Zizi Papacharissi (PhD University of Texas at Austin 2000), is Professor and Head of the Communication Department at the University of Illinois-Chicago. Her work focuses on the social and political consequences of online media. Her book, A Private Sphere: Democracy in a Digital Age, discusses how online media redefine our understanding of public and private in late-modern democracies. She also recently edited a volume on online social networks, titled A Networked Self: Identity, Community, and Culture on Social Network Sites. She is author of three books, and over 40 journal articles, book chapters or reviews.
What one insight from your field, approach, method, findings etc. do you think is most important for scholars working in this topical area?
Performative Fluency: The ability to produse polysemic content that simultaneously makes sense to multiple publics and audiences without compromising one’s authentic sense of self. In my work I have mostly looked at this on the personal level, examining how performances of the self are prodused in online networked environments. But, I imagine this applies to many genres of produsing and sharing content, and I see performative fluency as a contemporary form of literacy online.
What are two issues that are not adequately treated within current work on cultural production in the digital age in your field or in others?
Distraction: So much is written about the ability of digital content to distract: from school work, social relationships, other habits and routines. Not enough is written on the value of distraction as a way of breaking up routine and opening up the individual to different opportunities. What is defined as distraction is simply attention to something else. Labeling a certain form of content consumption/production as distraction suggests we de facto view it as disruptive. I am not suggesting that all forms of distraction are beneficial, but I am simply arguing that we examine the cultural meaning and context of distraction more closely.
Redaction: Performative fluency online requires both the production of content and simultaneous or subsequent editing/remixing of this content. Editing, including self-editing, is a regular part of cultural production, but mastering redaction online (and offline) permits fluency in content production and communication.
Are humanistic values such as justice, equality, democracy or (insert preferred humanistic value here) currently served by cultural production in a digital networked environment?
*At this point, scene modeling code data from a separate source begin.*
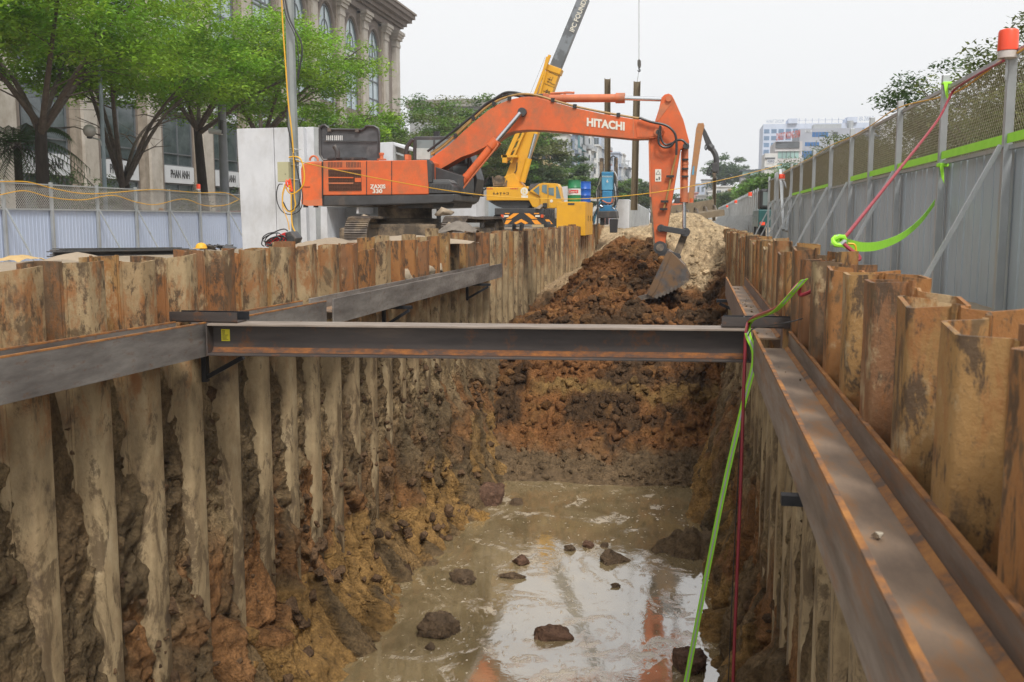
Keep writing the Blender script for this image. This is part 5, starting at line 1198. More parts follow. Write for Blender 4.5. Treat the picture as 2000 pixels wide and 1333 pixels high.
q = MB(); q.b2(atY(542.5, 355.5, 18.75), Vector(atY(563, 316.5, 18.75)) + Vector((0, .16, 0))); q.build('housing', M('olive_cream', (.42, .40, .24), (.38, .36, .22), 3, rough=.5, bump=.02), eb, bevel=.004)
q = MB(); q.b2(atY(556, 341, 18.745), Vector(atY(558, 340, 18.745)) + Vector((0, .01, 0))); q.build('latch', m_blk, eb)
sx = thing('socket_strip', 'orange-red socket strip with yellow plugs hanging on the pole', 'socket strip', atY(567, 376, 18.75))
q = MB(); q.beam(atY(564.5, 350, 18.78), atY(569, 375, 18.78), .07, .05, up=(0, 1, 0)); q.build('housing', M('socket_orange', (.85, .10, .02), rough=.4, bump=0), sx, bevel=.01)
for k in range(4): MB().box(atY(563.5 + k * .8, 354 + k * 5, 18.74), (.035, .02, .035)).build('plug', m_yw if k > 1 else m_red, sx)
q = MB().tube(spline([atY(560, 352, 18.76), atY(559, 358, 18.74), atY(562, 366, 18.76)]), .018, 6).build('handle', m_red, sx)
def cab_(label, pts, r, mat, Y=18.78): return tag(MB().tube(spline([atY(*(p if len(p) == 3 else (*p, Y))) for p in pts], 7), r, 6).build('cable', mat, None, smooth=True), label, 'cable')
cab_('yellow cable running down the whole height of the pole', [(550, -5), (553, 60), (558, 130), (563, 200), (570, 260), (574, 320), (575, 380), (577, 400), (573, 412), (562, 413), (553, 400), (552, 380), (557, 360)], .014, m_yw)
cab_('yellow cable looping to the right of the pole beside the counterweight', [(564, 308), (574, 306), (585, 309), (590, 318), (594, 335), (594, 355), (588, 368), (575, 378), (565, 377), (558, 366)], .014, m_yw)
cab_('yellow cable hanging from the socket strip to the ground', [(568.5, 378), (569, 410), (571, 440), (578, 456), (583, 465), (586, 478)], .014, m_yw)
cab_('pale orange cable between socket strip and welding machine', [(558, 360), (552, 385), (552, 405), (557, 418), (563, 435), (565, 450)], .012, M('pale_orange', (.72, .42, .12), rough=.5, bump=0))
cab_('black cable loop on the left of the pole above the welding machine', [(552, 360), (544, 362), (540, 380), (543, 400), (553, 415), (570, 419), (586, 410), (591, 390), (588, 365), (583, 345)], .010, m_blk)
cab_('black cable running down the pole from above the picture', [(556, -5), (565, 35), (577, 60), (588, 82), (590, 105), (587, 125), (582, 155)], .016, m_blk)
cab_('second black cable hugging the lower pole', [(561, 215), (561, 240), (566, 265), (571, 290), (580, 330), (586, 365), (585, 395), (575, 408), (563, 412), (553, 395)], .013, m_blk)
cab_('thin black cable bowing out right of the upper pole', [(553, -5), (558, 30), (574, 65), (581, 90), (583, 120), (581, 150)], .010, m_blk)
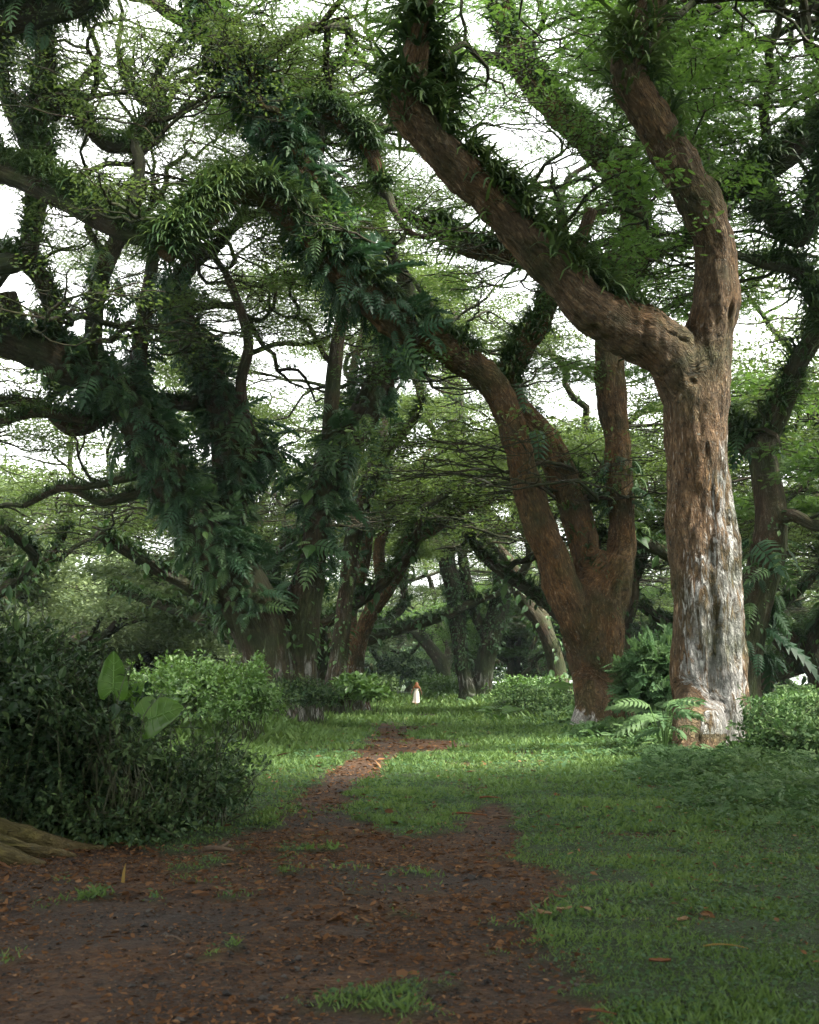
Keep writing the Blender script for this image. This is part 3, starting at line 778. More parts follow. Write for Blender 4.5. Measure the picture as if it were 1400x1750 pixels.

All these values are important, and what is essential is not just that they are served, but that they are served optimally in a digital networked environment. I would like to add the value of autonomy, which is also one featured prominently in value surveys of networked and developed democracies. There is a delicate balance between autonomy and control that sustains free expression in democracies, and a good deal of cultural production revolves around negotiating and re-negotiating that balance.